- [WHAT THE TASK REQUIRES]
Below you will find a set of lines. Repeat them all exactly.
= = = = =
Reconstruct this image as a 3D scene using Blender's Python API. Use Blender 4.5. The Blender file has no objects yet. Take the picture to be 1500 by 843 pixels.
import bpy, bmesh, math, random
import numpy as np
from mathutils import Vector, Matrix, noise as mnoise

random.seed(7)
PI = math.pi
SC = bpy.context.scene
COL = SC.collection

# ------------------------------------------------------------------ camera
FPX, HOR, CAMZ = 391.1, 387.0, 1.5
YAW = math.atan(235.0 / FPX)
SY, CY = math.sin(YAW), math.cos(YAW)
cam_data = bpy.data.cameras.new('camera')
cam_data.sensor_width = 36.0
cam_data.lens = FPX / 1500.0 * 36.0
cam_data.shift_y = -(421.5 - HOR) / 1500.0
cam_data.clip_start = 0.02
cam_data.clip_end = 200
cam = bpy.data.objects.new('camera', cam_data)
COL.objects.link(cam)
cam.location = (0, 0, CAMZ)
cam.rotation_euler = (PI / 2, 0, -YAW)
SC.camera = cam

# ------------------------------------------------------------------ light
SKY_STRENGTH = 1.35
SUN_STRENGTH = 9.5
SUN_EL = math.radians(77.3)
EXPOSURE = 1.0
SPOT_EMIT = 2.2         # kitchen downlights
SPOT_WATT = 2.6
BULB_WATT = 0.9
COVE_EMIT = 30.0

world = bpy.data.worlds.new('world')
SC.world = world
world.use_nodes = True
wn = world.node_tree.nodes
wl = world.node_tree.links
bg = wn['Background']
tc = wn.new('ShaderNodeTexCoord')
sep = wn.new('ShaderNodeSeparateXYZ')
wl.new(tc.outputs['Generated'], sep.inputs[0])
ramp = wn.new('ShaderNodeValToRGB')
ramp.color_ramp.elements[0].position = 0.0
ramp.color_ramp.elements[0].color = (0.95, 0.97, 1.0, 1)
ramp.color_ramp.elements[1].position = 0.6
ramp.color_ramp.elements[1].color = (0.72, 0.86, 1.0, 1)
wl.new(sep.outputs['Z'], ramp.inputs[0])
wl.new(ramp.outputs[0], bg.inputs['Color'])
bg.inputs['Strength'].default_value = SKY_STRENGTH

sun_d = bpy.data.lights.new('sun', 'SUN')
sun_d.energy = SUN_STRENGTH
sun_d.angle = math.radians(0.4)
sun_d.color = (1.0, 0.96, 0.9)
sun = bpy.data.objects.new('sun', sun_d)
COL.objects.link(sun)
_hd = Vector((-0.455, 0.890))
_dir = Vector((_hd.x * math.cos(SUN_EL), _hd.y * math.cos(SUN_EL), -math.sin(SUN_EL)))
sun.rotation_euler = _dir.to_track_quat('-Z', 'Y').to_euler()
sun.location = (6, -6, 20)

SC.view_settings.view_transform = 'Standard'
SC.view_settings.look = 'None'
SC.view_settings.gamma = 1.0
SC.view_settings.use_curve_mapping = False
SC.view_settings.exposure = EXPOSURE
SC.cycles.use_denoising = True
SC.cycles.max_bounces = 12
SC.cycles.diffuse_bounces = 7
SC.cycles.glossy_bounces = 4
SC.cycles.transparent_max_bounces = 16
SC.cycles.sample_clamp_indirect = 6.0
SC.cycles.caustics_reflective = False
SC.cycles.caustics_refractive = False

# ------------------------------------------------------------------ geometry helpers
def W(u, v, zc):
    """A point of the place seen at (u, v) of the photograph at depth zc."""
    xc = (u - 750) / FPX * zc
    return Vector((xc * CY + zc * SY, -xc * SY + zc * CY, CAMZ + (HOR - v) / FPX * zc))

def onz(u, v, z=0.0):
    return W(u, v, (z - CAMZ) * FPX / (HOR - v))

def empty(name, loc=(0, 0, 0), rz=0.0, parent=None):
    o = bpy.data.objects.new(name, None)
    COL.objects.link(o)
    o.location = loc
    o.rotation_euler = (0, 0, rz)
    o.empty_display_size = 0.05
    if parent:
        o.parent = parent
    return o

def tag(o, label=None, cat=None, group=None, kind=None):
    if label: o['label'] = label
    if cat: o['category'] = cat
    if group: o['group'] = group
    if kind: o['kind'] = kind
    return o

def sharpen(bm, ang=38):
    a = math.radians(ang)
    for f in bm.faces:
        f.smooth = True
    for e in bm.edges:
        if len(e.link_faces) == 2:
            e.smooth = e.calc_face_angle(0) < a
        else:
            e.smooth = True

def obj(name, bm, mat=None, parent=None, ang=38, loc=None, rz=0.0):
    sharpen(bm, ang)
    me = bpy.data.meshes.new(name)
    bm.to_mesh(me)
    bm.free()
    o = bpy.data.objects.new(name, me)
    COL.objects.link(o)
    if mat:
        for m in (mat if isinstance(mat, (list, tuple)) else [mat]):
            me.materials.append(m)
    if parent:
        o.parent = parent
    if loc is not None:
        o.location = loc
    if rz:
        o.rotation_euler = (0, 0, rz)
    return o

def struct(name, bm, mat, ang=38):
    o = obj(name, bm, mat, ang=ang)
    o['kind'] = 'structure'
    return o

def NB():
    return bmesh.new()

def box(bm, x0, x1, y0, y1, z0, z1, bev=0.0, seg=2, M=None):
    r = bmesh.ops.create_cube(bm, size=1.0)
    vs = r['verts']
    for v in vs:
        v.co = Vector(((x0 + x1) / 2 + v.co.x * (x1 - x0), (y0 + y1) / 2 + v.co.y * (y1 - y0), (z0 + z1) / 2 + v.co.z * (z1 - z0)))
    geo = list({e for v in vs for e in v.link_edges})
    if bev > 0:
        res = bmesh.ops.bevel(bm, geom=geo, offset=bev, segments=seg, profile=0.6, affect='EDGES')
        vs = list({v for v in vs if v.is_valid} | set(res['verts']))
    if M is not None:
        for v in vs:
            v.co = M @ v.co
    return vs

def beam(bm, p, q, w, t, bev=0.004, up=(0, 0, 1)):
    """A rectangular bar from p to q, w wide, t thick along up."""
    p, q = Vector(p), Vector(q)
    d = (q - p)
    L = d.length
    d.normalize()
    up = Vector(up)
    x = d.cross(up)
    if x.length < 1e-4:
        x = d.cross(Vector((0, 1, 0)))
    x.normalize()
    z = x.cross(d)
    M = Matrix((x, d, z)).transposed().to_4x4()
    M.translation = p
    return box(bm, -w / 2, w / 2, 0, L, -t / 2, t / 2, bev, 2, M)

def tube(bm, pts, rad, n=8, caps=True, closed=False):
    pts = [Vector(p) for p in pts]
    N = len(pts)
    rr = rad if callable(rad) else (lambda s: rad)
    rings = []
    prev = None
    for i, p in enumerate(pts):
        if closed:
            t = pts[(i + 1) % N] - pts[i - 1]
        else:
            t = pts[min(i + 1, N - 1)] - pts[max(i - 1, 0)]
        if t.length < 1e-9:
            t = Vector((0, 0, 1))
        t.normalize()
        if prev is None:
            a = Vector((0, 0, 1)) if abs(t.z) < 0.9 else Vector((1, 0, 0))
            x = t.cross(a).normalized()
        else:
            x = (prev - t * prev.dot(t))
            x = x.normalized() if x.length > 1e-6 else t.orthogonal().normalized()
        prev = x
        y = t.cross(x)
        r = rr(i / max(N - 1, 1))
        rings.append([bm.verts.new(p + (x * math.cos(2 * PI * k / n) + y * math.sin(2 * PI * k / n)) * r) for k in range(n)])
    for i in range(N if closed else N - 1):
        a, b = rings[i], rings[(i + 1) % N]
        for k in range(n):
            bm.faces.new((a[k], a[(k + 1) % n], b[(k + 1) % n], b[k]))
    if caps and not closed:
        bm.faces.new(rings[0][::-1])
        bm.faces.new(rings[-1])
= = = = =
- [THE OUTPUT]
Reconstruct this image as a 3D scene using Blender's Python API. Use Blender 4.5. The Blender file has no objects yet. Take the picture to be 1500 by 843 pixels.
import bpy, bmesh, math, random
import numpy as np
from mathutils import Vector, Matrix, noise as mnoise

random.seed(7)
PI = math.pi
SC = bpy.context.scene
COL = SC.collection

# ------------------------------------------------------------------ camera
FPX, HOR, CAMZ = 391.1, 387.0, 1.5
YAW = math.atan(235.0 / FPX)
SY, CY = math.sin(YAW), math.cos(YAW)
cam_data = bpy.data.cameras.new('camera')
cam_data.sensor_width = 36.0
cam_data.lens = FPX / 1500.0 * 36.0
cam_data.shift_y = -(421.5 - HOR) / 1500.0
cam_data.clip_start = 0.02
cam_data.clip_end = 200
cam = bpy.data.objects.new('camera', cam_data)
COL.objects.link(cam)
cam.location = (0, 0, CAMZ)
cam.rotation_euler = (PI / 2, 0, -YAW)
SC.camera = cam

# ------------------------------------------------------------------ light
SKY_STRENGTH = 1.35
SUN_STRENGTH = 9.5
SUN_EL = math.radians(77.3)
EXPOSURE = 1.0
SPOT_EMIT = 2.2         # kitchen downlights
SPOT_WATT = 2.6
BULB_WATT = 0.9
COVE_EMIT = 30.0

world = bpy.data.worlds.new('world')
SC.world = world
world.use_nodes = True
wn = world.node_tree.nodes
wl = world.node_tree.links
bg = wn['Background']
tc = wn.new('ShaderNodeTexCoord')
sep = wn.new('ShaderNodeSeparateXYZ')
wl.new(tc.outputs['Generated'], sep.inputs[0])
ramp = wn.new('ShaderNodeValToRGB')
ramp.color_ramp.elements[0].position = 0.0
ramp.color_ramp.elements[0].color = (0.95, 0.97, 1.0, 1)
ramp.color_ramp.elements[1].position = 0.6
ramp.color_ramp.elements[1].color = (0.72, 0.86, 1.0, 1)
wl.new(sep.outputs['Z'], ramp.inputs[0])
wl.new(ramp.outputs[0], bg.inputs['Color'])
bg.inputs['Strength'].default_value = SKY_STRENGTH

sun_d = bpy.data.lights.new('sun', 'SUN')
sun_d.energy = SUN_STRENGTH
sun_d.angle = math.radians(0.4)
sun_d.color = (1.0, 0.96, 0.9)
sun = bpy.data.objects.new('sun', sun_d)
COL.objects.link(sun)
_hd = Vector((-0.455, 0.890))
_dir = Vector((_hd.x * math.cos(SUN_EL), _hd.y * math.cos(SUN_EL), -math.sin(SUN_EL)))
sun.rotation_euler = _dir.to_track_quat('-Z', 'Y').to_euler()
sun.location = (6, -6, 20)

SC.view_settings.view_transform = 'Standard'
SC.view_settings.look = 'None'
SC.view_settings.gamma = 1.0
SC.view_settings.use_curve_mapping = False
SC.view_settings.exposure = EXPOSURE
SC.cycles.use_denoising = True
SC.cycles.max_bounces = 12
SC.cycles.diffuse_bounces = 7
SC.cycles.glossy_bounces = 4
SC.cycles.transparent_max_bounces = 16
SC.cycles.sample_clamp_indirect = 6.0
SC.cycles.caustics_reflective = False
SC.cycles.caustics_refractive = False

# ------------------------------------------------------------------ geometry helpers
def W(u, v, zc):
    """A point of the place seen at (u, v) of the photograph at depth zc."""
    xc = (u - 750) / FPX * zc
    return Vector((xc * CY + zc * SY, -xc * SY + zc * CY, CAMZ + (HOR - v) / FPX * zc))

def onz(u, v, z=0.0):
    return W(u, v, (z - CAMZ) * FPX / (HOR - v))

def empty(name, loc=(0, 0, 0), rz=0.0, parent=None):
    o = bpy.data.objects.new(name, None)
    COL.objects.link(o)
    o.location = loc
    o.rotation_euler = (0, 0, rz)
    o.empty_display_size = 0.05
    if parent:
        o.parent = parent
    return o

def tag(o, label=None, cat=None, group=None, kind=None):
    if label: o['label'] = label
    if cat: o['category'] = cat
    if group: o['group'] = group
    if kind: o['kind'] = kind
    return o

def sharpen(bm, ang=38):
    a = math.radians(ang)
    for f in bm.faces:
        f.smooth = True
    for e in bm.edges:
        if len(e.link_faces) == 2:
            e.smooth = e.calc_face_angle(0) < a
        else:
            e.smooth = True

def obj(name, bm, mat=None, parent=None, ang=38, loc=None, rz=0.0):
    sharpen(bm, ang)
    me = bpy.data.meshes.new(name)
    bm.to_mesh(me)
    bm.free()
    o = bpy.data.objects.new(name, me)
    COL.objects.link(o)
    if mat:
        for m in (mat if isinstance(mat, (list, tuple)) else [mat]):
            me.materials.append(m)
    if parent:
        o.parent = parent
    if loc is not None:
        o.location = loc
    if rz:
        o.rotation_euler = (0, 0, rz)
    return o

def struct(name, bm, mat, ang=38):
    o = obj(name, bm, mat, ang=ang)
    o['kind'] = 'structure'
    return o

def NB():
    return bmesh.new()

def box(bm, x0, x1, y0, y1, z0, z1, bev=0.0, seg=2, M=None):
    r = bmesh.ops.create_cube(bm, size=1.0)
    vs = r['verts']
    for v in vs:
        v.co = Vector(((x0 + x1) / 2 + v.co.x * (x1 - x0), (y0 + y1) / 2 + v.co.y * (y1 - y0), (z0 + z1) / 2 + v.co.z * (z1 - z0)))
    geo = list({e for v in vs for e in v.link_edges})
    if bev > 0:
        res = bmesh.ops.bevel(bm, geom=geo, offset=bev, segments=seg, profile=0.6, affect='EDGES')
        vs = list({v for v in vs if v.is_valid} | set(res['verts']))
    if M is not None:
        for v in vs:
            v.co = M @ v.co
    return vs

def beam(bm, p, q, w, t, bev=0.004, up=(0, 0, 1)):
    """A rectangular bar from p to q, w wide, t thick along up."""
    p, q = Vector(p), Vector(q)
    d = (q - p)
    L = d.length
    d.normalize()
    up = Vector(up)
    x = d.cross(up)
    if x.length < 1e-4:
        x = d.cross(Vector((0, 1, 0)))
    x.normalize()
    z = x.cross(d)
    M = Matrix((x, d, z)).transposed().to_4x4()
    M.translation = p
    return box(bm, -w / 2, w / 2, 0, L, -t / 2, t / 2, bev, 2, M)

def tube(bm, pts, rad, n=8, caps=True, closed=False):
    pts = [Vector(p) for p in pts]
    N = len(pts)
    rr = rad if callable(rad) else (lambda s: rad)
    rings = []
    prev = None
    for i, p in enumerate(pts):
        if closed:
            t = pts[(i + 1) % N] - pts[i - 1]
        else:
            t = pts[min(i + 1, N - 1)] - pts[max(i - 1, 0)]
        if t.length < 1e-9:
            t = Vector((0, 0, 1))
        t.normalize()
        if prev is None:
            a = Vector((0, 0, 1)) if abs(t.z) < 0.9 else Vector((1, 0, 0))
            x = t.cross(a).normalized()
        else:
            x = (prev - t * prev.dot(t))
            x = x.normalized() if x.length > 1e-6 else t.orthogonal().normalized()
        prev = x
        y = t.cross(x)
        r = rr(i / max(N - 1, 1))
        rings.append([bm.verts.new(p + (x * math.cos(2 * PI * k / n) + y * math.sin(2 * PI * k / n)) * r) for k in range(n)])
    for i in range(N if closed else N - 1):
        a, b = rings[i], rings[(i + 1) % N]
        for k in range(n):
            bm.faces.new((a[k], a[(k + 1) % n], b[(k + 1) % n], b[k]))
    if caps and not closed:
        bm.faces.new(rings[0][::-1])
        bm.faces.new(rings[-1])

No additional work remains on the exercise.